Quality over quantity, Apple’s model in every endeavor. Watching Jason Statham shoot-em-up movies and Dwayne Johnson beat-em-up movies doesn’t exactly come to mind when thinking of Apple TV+. 
I agree ... but quality is subjective. There is a massive gulf between "Dwayne Johnson beat-em-up movies" and "stuff only movie critics like." Titanic and the Lord of the Rings trilogy were both critically and commercially successful. In more recent times: Into the Spiderverse and anything by Pixar. Just last year: Joker, Once Upon a Time in Hollywood, Ford vs. Ferrari, Little Women. Apple's obscurantism by design makes no sense, especially as it can be argued that the more broad-based approaches of Netflix and Disney+ can be used to give more critically acclaimed fare like Roma and Hamilton a bigger platform than they would have had otherwise. What good is Apple having quality (by your estimation) if no one sees it?
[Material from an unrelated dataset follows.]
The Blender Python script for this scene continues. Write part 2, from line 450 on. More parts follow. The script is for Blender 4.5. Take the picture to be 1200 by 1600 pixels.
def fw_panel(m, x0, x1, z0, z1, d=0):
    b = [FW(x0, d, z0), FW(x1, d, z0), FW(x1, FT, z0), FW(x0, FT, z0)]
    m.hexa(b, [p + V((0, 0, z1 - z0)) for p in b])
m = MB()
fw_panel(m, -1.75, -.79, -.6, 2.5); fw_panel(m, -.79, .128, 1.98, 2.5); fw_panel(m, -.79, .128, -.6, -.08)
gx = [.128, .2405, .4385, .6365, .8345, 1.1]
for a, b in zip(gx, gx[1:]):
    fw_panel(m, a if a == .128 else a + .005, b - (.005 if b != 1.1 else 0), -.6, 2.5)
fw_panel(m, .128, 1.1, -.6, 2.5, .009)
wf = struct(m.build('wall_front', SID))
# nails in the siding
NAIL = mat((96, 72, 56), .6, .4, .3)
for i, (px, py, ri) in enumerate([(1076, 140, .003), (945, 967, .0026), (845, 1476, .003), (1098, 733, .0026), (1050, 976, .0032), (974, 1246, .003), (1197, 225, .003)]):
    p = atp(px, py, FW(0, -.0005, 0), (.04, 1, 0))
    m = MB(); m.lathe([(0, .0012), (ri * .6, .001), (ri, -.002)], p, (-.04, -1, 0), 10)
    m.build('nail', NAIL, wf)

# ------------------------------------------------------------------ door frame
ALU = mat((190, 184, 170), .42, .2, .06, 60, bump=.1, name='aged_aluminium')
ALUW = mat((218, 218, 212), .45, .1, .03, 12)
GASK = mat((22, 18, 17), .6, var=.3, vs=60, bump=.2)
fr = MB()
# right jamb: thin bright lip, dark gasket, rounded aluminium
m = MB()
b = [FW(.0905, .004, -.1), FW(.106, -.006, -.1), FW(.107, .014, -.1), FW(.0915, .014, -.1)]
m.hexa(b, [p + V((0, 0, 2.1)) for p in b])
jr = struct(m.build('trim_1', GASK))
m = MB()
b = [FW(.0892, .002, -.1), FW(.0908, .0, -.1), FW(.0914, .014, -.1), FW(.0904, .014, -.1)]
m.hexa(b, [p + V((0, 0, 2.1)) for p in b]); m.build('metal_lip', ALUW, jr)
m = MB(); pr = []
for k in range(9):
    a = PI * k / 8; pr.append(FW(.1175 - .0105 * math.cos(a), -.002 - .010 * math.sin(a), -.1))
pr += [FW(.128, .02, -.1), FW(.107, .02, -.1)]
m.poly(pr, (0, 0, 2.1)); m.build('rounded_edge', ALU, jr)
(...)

That doesn’t disprove anything he said. Not everyone likes the iPhone. Not everyone has a Mac. This isn’t all that different. Apple is not building AppleTV for everyone, because Apple learned a long time ago that chasing every customer isn’t necessarily the best strategy.  Find your niche, learn, dig in, learn, expand your niche, learn …


What hasn’t changed is the response when Apple jumps into a new endeavour. 

If it doesn’t make billions in the first six minutes, Apple has failed. 
If I don’t like it, then no one else likes it.